Borderlands 🧻🧻🧻🧻🧻

Borderlands is the ultimate iPad instrument – a melding of hardware and software. It takes every virtue of the pad – swiping and pinching and zooming – and forms them into meaningful compositional gestures. It’s unlike other musical instruments and can inspire a welcome refresh of your musical thinking.

Snippets of sampled sound and music are visualised and laid out over the screen. They can overlap, lay at different angles and be moved and resized with your fingers. Multiple playback circles can also be sized and dragged by fingers over the samples to play small sections as granular sources. The movements of both the samples and the playback circles can then be recorded into looping sequences. That’s essentially it – but this creates an intricate and exotic rearrangement of the sound sources. Granular playback creates a glowing shimmery sound which tolerates the component sources.

Recent updates of Borderlands include examples by a familiar gaggle of experimental persons which demonstrate what works. Presets are usually annoying in synthesisers, but here they’ll get you inspired and working quickly.

The only annoying thing is getting your sounds onto the iPad.

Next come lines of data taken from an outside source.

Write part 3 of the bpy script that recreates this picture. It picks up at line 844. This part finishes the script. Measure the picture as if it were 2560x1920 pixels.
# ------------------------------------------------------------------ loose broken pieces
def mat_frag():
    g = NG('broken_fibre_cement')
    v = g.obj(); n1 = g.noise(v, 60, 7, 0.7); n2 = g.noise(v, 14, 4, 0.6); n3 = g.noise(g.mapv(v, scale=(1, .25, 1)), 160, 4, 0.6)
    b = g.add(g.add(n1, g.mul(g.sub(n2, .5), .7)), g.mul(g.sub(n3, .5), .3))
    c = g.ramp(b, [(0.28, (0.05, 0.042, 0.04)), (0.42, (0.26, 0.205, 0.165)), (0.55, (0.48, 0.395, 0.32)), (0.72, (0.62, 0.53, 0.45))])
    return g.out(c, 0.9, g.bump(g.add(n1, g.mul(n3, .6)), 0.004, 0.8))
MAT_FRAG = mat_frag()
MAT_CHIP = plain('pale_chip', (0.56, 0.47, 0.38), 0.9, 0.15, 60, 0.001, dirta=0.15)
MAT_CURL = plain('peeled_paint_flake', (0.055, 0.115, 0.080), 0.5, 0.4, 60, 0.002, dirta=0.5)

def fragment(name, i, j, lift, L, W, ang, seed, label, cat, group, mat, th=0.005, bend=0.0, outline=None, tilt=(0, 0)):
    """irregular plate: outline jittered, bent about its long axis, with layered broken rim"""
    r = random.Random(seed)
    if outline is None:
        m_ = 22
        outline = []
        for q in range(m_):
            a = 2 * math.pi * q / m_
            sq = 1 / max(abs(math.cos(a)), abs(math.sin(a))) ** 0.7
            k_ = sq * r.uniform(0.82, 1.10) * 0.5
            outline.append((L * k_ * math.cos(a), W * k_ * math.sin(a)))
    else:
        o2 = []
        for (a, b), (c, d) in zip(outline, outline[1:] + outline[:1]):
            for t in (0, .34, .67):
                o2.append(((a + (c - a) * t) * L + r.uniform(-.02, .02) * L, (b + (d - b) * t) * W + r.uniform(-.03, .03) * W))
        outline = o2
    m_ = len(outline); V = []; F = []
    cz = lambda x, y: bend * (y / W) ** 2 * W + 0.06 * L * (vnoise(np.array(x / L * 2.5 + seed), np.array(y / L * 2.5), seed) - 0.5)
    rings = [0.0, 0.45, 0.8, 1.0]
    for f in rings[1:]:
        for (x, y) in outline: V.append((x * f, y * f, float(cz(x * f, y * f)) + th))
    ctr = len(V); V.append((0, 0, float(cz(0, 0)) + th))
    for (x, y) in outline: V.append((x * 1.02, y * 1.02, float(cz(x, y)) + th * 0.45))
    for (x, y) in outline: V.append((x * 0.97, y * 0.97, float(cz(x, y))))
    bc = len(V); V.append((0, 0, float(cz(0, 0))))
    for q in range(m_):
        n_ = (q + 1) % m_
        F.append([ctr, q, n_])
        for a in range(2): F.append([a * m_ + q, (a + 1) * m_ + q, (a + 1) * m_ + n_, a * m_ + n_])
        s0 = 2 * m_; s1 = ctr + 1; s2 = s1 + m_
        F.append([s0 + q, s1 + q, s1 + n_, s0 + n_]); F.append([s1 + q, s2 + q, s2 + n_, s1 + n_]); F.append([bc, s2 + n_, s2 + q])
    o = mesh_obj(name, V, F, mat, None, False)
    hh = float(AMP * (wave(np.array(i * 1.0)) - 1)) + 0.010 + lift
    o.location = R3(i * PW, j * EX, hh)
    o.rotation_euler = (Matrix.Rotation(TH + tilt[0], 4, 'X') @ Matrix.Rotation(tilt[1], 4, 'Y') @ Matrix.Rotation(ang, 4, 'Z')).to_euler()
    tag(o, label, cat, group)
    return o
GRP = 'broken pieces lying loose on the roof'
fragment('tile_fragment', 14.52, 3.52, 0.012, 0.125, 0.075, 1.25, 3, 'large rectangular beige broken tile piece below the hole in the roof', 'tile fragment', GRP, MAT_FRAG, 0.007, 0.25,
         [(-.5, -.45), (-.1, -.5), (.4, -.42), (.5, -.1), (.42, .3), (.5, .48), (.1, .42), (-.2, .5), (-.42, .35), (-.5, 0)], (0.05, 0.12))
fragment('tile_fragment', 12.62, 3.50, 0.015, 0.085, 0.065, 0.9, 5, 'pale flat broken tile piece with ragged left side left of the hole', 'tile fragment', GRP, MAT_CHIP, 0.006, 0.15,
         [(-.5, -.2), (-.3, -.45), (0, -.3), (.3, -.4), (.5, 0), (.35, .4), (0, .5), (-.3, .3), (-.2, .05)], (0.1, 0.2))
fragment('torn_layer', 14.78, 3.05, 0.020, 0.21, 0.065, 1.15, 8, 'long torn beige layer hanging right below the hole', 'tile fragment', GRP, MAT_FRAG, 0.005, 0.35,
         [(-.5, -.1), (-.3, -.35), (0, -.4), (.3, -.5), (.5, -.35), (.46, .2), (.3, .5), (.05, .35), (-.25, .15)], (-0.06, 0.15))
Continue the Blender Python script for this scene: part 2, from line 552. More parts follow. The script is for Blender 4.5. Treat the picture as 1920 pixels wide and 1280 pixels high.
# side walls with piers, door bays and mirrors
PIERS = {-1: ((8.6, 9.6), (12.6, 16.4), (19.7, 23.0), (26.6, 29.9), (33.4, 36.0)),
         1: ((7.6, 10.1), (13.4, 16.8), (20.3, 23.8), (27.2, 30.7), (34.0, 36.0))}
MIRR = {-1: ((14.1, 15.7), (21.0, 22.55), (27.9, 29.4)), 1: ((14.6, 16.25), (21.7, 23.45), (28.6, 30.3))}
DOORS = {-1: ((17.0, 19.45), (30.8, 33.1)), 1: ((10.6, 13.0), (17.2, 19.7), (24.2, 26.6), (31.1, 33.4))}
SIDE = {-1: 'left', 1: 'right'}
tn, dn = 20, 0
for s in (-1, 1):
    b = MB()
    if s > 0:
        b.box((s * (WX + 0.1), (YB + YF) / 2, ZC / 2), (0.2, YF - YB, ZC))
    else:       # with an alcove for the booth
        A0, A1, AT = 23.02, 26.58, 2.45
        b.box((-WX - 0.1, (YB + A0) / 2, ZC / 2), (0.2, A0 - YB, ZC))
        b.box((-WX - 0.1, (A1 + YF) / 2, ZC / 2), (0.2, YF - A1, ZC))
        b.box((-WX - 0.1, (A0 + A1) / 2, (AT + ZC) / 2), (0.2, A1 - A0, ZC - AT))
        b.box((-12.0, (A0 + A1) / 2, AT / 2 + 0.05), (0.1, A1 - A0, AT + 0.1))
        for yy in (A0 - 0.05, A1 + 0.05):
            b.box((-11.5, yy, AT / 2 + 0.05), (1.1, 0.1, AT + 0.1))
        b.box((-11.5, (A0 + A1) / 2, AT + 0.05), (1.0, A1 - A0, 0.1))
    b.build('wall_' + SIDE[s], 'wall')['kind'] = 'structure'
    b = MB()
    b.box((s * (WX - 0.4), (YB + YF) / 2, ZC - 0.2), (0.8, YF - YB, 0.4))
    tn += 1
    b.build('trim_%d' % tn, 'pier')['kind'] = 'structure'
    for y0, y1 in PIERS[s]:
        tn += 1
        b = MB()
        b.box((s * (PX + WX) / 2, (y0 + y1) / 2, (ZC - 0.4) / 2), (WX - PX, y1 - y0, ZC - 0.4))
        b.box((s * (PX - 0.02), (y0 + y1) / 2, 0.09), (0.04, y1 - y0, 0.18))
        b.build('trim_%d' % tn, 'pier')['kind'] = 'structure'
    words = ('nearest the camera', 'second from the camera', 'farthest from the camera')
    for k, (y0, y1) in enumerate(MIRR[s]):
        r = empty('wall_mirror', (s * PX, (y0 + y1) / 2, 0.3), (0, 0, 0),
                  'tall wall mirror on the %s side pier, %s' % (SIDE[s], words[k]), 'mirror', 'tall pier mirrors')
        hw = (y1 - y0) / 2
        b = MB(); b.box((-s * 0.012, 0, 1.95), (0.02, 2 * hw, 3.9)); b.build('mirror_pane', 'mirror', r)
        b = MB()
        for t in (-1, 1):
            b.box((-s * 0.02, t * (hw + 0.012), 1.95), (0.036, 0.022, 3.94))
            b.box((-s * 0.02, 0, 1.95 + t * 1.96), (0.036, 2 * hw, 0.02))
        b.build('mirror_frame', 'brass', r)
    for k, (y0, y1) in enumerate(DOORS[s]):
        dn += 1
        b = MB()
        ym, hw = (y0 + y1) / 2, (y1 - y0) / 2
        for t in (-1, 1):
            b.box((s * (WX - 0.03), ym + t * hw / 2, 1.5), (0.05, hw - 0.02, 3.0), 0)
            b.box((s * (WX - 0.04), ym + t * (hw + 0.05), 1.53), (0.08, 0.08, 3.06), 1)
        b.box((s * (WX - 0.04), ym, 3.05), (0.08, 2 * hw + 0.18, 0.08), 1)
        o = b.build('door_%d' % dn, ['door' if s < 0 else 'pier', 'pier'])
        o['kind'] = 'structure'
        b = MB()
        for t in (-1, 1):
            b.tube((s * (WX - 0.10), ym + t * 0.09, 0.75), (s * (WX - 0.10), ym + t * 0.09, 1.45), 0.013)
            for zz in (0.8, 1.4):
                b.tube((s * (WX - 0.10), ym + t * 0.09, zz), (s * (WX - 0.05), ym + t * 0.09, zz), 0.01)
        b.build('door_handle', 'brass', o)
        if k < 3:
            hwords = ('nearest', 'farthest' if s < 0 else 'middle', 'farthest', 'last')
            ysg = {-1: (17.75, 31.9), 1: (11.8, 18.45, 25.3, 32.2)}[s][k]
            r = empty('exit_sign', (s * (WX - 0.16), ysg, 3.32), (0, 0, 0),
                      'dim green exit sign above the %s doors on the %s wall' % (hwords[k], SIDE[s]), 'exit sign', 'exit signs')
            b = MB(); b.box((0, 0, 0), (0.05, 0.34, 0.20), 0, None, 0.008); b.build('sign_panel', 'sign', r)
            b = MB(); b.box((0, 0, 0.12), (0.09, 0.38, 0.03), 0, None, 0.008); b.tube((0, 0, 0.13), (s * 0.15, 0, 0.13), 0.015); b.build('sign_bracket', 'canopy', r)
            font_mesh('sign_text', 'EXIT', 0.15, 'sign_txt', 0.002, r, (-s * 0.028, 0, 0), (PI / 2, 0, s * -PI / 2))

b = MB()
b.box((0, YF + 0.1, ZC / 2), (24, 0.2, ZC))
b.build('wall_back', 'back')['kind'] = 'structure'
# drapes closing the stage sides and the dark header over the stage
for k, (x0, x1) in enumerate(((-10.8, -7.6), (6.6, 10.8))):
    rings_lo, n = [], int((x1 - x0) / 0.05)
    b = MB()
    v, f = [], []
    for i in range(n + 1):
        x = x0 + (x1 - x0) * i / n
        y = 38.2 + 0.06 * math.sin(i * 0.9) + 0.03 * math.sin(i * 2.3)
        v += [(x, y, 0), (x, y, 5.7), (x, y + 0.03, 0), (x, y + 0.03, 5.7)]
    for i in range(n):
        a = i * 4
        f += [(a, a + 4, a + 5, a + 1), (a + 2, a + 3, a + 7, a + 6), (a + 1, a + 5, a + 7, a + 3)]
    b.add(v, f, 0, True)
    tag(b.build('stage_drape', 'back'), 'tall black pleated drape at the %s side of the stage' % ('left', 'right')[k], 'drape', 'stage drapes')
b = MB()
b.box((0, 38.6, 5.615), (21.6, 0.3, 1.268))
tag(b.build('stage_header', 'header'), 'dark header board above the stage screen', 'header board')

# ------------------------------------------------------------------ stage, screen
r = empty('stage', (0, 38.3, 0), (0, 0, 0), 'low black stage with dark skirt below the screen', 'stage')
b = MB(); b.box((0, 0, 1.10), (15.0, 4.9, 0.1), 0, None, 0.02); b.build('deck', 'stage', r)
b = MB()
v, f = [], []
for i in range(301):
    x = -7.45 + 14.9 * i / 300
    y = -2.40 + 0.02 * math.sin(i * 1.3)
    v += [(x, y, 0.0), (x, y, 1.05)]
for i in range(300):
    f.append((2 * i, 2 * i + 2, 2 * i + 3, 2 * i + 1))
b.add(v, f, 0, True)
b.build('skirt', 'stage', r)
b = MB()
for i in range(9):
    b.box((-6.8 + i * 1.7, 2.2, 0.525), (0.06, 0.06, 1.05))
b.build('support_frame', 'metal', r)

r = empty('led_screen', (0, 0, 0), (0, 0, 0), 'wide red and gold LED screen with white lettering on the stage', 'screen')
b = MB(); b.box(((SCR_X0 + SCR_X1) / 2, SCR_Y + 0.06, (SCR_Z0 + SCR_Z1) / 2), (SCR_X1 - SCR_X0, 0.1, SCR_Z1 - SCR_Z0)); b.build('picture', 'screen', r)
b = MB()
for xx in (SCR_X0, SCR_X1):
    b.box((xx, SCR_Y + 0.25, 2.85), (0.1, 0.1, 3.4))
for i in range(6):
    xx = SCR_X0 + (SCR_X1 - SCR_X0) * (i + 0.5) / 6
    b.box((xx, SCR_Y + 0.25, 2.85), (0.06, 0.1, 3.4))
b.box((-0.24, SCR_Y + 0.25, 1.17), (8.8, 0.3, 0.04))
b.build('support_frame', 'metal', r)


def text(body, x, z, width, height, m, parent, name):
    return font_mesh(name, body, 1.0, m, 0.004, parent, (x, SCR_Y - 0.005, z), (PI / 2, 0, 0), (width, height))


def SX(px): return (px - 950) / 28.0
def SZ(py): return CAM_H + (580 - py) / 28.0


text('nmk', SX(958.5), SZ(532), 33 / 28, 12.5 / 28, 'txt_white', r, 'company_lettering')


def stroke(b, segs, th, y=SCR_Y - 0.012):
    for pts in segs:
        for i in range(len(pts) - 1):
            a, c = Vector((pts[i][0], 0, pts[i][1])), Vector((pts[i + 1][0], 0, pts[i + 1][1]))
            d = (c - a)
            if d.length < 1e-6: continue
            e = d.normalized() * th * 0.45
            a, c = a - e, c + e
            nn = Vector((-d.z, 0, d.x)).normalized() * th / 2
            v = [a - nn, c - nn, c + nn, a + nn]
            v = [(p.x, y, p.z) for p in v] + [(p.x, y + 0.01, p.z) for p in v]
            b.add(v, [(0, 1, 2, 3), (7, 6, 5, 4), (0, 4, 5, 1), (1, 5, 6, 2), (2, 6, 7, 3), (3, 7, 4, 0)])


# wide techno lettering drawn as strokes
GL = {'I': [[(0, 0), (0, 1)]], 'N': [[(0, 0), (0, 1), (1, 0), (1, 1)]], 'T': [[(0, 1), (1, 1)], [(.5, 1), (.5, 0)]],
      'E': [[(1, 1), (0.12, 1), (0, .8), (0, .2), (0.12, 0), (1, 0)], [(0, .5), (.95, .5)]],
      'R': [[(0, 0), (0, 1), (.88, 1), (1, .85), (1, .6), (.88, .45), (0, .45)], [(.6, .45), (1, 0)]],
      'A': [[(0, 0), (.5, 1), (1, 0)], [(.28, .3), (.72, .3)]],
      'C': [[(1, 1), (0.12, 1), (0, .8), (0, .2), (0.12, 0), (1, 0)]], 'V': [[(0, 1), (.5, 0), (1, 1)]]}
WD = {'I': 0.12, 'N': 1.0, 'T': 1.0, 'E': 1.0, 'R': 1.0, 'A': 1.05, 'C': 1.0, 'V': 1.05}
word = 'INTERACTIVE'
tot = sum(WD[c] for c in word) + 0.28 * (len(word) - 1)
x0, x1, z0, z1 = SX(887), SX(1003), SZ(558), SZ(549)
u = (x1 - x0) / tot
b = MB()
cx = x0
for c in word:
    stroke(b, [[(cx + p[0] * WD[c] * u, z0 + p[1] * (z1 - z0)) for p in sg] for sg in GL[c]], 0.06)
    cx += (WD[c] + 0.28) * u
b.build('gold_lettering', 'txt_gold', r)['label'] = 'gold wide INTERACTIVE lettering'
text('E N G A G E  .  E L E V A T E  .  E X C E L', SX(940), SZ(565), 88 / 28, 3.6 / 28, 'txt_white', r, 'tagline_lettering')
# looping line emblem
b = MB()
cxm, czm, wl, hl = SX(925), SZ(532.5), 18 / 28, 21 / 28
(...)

It’s not the software’s fault but it can sometimes blow your flow.

Audwall

I can’t help but laugh – in 1982 I made up a fictitious instrument called the Audwall. It was a Roland XY plotter with a tape recorder head on the pen mount. Where the paper would usually go was a sheet of magnetic surface made by multiple strips of 2 inch recording tape. The plotter could write and read the sound signal over this surface backwards forwards and of course at angles, which caused odd time distortions. It was a thought experiment and a prank. Borderlands uses a virtual digital surface in this manner – something that I could never have conceived at the time!